──────── RAW DATA ────────

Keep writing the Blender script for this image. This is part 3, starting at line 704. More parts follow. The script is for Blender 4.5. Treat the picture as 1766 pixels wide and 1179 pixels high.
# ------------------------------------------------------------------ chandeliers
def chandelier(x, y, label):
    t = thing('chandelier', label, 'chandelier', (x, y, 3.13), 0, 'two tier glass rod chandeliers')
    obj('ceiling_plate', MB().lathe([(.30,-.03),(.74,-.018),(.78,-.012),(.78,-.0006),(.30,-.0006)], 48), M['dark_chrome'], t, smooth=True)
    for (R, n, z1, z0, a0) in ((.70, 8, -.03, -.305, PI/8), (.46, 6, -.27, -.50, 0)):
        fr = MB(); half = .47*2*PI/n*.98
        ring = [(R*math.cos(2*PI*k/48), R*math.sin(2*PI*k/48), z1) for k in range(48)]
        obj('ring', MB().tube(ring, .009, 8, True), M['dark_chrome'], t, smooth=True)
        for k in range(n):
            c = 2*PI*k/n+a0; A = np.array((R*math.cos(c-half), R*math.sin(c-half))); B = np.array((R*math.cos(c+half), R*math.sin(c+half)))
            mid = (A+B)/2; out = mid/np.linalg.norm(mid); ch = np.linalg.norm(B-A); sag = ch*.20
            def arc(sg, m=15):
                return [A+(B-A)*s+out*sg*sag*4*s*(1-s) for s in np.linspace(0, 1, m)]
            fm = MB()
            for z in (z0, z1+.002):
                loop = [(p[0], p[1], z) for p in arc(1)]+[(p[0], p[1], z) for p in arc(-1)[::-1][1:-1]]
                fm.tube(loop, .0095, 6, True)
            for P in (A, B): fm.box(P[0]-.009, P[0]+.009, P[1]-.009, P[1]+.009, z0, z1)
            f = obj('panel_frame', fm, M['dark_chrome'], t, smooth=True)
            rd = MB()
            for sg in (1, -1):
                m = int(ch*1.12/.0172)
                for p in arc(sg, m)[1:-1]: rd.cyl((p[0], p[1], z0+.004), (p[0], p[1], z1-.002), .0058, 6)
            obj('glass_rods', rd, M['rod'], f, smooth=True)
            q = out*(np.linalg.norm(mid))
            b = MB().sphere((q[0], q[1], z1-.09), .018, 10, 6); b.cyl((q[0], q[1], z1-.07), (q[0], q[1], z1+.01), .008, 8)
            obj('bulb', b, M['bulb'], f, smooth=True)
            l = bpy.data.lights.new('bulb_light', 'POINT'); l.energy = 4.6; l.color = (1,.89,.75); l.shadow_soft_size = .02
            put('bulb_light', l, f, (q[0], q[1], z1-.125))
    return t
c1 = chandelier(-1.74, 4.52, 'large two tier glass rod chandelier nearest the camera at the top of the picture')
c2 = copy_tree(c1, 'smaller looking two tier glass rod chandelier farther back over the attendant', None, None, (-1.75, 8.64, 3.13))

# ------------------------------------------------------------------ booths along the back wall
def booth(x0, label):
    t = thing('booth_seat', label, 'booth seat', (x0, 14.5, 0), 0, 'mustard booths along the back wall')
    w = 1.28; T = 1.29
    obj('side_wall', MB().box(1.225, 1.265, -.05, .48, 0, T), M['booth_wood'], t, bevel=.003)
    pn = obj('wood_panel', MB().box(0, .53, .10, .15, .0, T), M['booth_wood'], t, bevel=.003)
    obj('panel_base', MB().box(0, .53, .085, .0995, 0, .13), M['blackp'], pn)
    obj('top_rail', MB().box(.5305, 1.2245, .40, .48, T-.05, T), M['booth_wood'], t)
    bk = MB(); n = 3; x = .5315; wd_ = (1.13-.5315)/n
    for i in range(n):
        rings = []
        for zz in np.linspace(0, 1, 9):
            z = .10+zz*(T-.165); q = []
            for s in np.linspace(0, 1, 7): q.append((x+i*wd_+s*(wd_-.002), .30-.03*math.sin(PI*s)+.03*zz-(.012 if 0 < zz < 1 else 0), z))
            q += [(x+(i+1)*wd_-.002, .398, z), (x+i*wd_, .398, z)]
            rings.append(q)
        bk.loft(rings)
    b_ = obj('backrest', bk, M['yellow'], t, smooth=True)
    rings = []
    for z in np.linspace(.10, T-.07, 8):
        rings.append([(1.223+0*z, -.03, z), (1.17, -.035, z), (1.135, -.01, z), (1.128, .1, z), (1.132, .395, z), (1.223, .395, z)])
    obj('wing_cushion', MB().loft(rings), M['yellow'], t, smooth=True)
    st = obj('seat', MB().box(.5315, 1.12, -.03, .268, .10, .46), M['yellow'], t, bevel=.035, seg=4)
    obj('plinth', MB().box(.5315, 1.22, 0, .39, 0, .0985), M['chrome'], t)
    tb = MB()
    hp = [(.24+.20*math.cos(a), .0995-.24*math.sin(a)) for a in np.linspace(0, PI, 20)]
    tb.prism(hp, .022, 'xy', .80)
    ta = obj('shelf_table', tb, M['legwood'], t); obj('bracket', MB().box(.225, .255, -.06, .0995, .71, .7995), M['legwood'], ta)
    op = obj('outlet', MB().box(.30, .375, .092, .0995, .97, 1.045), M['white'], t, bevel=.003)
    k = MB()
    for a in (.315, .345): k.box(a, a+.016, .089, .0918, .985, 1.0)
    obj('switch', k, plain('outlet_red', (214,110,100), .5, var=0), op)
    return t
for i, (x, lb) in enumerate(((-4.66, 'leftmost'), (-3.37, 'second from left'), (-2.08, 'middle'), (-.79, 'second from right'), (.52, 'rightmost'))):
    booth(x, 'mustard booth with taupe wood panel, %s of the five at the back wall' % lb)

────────

- [GIVEN EXERCISE]: Find every line that includes the string "picture". Report how many there are and nothing else.

- [SOLUTION TO THIS PROBLEM]: 2